EXERCISE> All of the data below must be repeated exactly.
--------------------------------------------------
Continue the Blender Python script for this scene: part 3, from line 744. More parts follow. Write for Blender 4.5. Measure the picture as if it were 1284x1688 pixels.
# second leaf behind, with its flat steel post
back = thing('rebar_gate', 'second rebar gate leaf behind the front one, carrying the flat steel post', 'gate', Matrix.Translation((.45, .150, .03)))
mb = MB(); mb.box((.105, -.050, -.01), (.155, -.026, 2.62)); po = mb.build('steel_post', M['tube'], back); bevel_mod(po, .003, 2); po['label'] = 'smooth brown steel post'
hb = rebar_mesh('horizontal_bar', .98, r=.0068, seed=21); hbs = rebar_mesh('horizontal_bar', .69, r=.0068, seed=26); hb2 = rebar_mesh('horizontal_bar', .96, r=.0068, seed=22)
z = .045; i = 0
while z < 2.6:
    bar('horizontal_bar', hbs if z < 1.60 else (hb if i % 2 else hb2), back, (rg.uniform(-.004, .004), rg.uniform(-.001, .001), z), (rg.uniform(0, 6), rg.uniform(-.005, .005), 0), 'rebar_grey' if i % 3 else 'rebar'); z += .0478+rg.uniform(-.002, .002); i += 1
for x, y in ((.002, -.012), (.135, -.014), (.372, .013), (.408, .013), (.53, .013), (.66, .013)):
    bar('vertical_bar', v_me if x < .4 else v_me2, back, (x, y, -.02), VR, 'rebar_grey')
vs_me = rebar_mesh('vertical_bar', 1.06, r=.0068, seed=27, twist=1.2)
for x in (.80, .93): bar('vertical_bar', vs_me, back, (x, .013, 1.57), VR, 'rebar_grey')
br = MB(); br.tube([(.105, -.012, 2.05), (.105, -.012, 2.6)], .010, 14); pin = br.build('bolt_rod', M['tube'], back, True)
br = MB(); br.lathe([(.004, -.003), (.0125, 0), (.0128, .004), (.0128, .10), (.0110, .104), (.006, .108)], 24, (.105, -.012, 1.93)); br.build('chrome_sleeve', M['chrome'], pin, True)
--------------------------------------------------
EXERCISE OUTPUT>
Continue the Blender Python script for this scene: part 3, from line 744. More parts follow. Write for Blender 4.5. Measure the picture as if it were 1284x1688 pixels.
# second leaf behind, with its flat steel post
back = thing('rebar_gate', 'second rebar gate leaf behind the front one, carrying the flat steel post', 'gate', Matrix.Translation((.45, .150, .03)))
mb = MB(); mb.box((.105, -.050, -.01), (.155, -.026, 2.62)); po = mb.build('steel_post', M['tube'], back); bevel_mod(po, .003, 2); po['label'] = 'smooth brown steel post'
hb = rebar_mesh('horizontal_bar', .98, r=.0068, seed=21); hbs = rebar_mesh('horizontal_bar', .69, r=.0068, seed=26); hb2 = rebar_mesh('horizontal_bar', .96, r=.0068, seed=22)
z = .045; i = 0
while z < 2.6:
    bar('horizontal_bar', hbs if z < 1.60 else (hb if i % 2 else hb2), back, (rg.uniform(-.004, .004), rg.uniform(-.001, .001), z), (rg.uniform(0, 6), rg.uniform(-.005, .005), 0), 'rebar_grey' if i % 3 else 'rebar'); z += .0478+rg.uniform(-.002, .002); i += 1
for x, y in ((.002, -.012), (.135, -.014), (.372, .013), (.408, .013), (.53, .013), (.66, .013)):
    bar('vertical_bar', v_me if x < .4 else v_me2, back, (x, y, -.02), VR, 'rebar_grey')
vs_me = rebar_mesh('vertical_bar', 1.06, r=.0068, seed=27, twist=1.2)
for x in (.80, .93): bar('vertical_bar', vs_me, back, (x, .013, 1.57), VR, 'rebar_grey')
br = MB(); br.tube([(.105, -.012, 2.05), (.105, -.012, 2.6)], .010, 14); pin = br.build('bolt_rod', M['tube'], back, True)
br = MB(); br.lathe([(.004, -.003), (.0125, 0), (.0128, .004), (.0128, .10), (.0110, .104), (.006, .108)], 24, (.105, -.012, 1.93)); br.build('chrome_sleeve', M['chrome'], pin, True)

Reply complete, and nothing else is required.